Le fameux gap de performances entre univers mobile et desktop est-il donc en passe d’être comblé ? A cela, nous répondrions à la normande : oui et non. D’un point de vue purement performances, cela semble acquis. Pour commencer, NVIDIA nous a donné quelques exemples chiffrés, obtenus sur ces nouvelles plateformes portables : 61 FPS sur The Witcher 3 (Full HD, configuration Ultra), ou 117 FPS sur Mad Max (Full HD, toutes options au maximum). Des exemples qui recoupent ceux que nous avions déjà expérimentés sur notre propre plateforme desktop équipée d’une GTX 980, sachant que nos résultats sont en vérité légèrement supérieurs, ce qui s’explique aisément par l’overclocking d’usine présent sur notre modèle Zotac, tandis que la GTX 980 « version portable » tourne aux fréquences de référence NVIDIA.
Autre élément qui tend à montrer que les performances sont effectivement au rendez-vous : les représentants de NVIDIA nous ont permis de réaliser quelques essais pratiques sur des plateformes de tests préparées par leurs soins (voir photos et graphiques ci-dessus). Là encore, qu’il s’agisse de tests sous 3D Mark, ou sous des jeux tels que La Terre du Milieu : L'Ombre du Mordor, Tomb Raider, ou Metro : Last Light, tous les résultats sont en ligne avec les affirmations de la firme, ainsi qu’avec les tests que nous avons menés après l’événement sur notre propre plateforme : le PC portable Clevo (i7 6700K / 16 Go / GTX 980) mis à notre disposition a fourni des valeurs de framerate équivalentes à celles des machines desktop qui lui étaient opposées : i7 4770K / 16 Go / GTX 980 de référence chez NVIDIA, i7 4770K / 16 Go / Zotac GTX 980 OC dans nos bureaux. Deux séquences successives sur le programme de benchmark intégré à Metro Last Light n’ont par ailleurs pas permis de mettre en évidence de quelconques baisses de performances, dues à une gestion limite de la température du GPU.
De la puissance, oui... mais à quel prix ?
Dans un mode d’utilisation standard, le circuit GTX 980 du Clevo donne donc bien tout son plein potentiel. Toutefois, cela ne signifie pas pour autant que son fonctionnement général sera exactement identique de celui d’un GPU desktop.

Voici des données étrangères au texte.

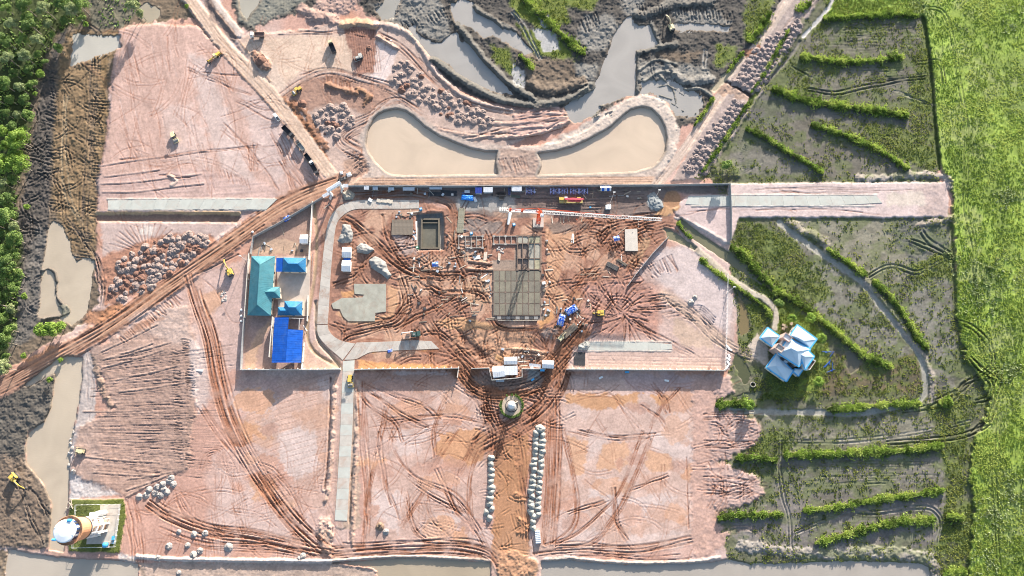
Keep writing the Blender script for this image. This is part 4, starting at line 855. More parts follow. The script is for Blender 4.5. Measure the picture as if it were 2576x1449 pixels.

Par exemple, NVIDIA a beaucoup insisté sur les possibilités d’overclocking qui seront offertes aux utilisateurs, indiquant qu’il serait possible d’obtenir des gains de fréquences de fonctionnement considérables, notamment grâce à la possibilité donnée à l’utilisateur de gérer lui-même la vitesse des ventilateurs de son portable. Toutefois, notre interlocuteur a reconnu que tous les paramètres habituellement utilisés pour les opérations d’overclocking ne seront pas disponibles : par exemple, pas de modifications des consignes de températures, ou des tensions appliquées au GPU, les partenaires NVIDIA craignant une envolée des retours SAV si ce type de manipulations était rendu possible.
D’autre part, ce premier contact avec ces nouveaux portables ne nous a pas permis de nous forger un avis sur la question de la gestion des constantes environnementales. Impossible, en effet, dans l’ambiance de l’événement, d’évaluer la capacité des machines à gérer la température de leurs composants, sans faire exploser le sonomètre. Un point crucial pour de nombreux utilisateurs, et d’autant plus important que d’après notre expérience, seul Asus semblait avoir de la marge de manœuvre à ce niveau-là, les autres marques (MSI, Alienware, Clevo ou Gigabyte) s’en sortant plutôt moyennement.
Quoi qu'il en soit, considérant les caractéristiques déjà avancées par certains modèles (compatibilité G-Sync, refroidissement par watercooling), il semble acquis que l'intégration de cette technologie restera marginale, et réservée à des machines très haut de gamme. Pour le moment, Gigabyte (via sa marque Aorus), Asus, MSI et Clevo devraient intégrer ce GPU dans leur catalogue, les détails sur les dates de disponibilité et les tarifs de lancement n'ayant pas encore été communiqués.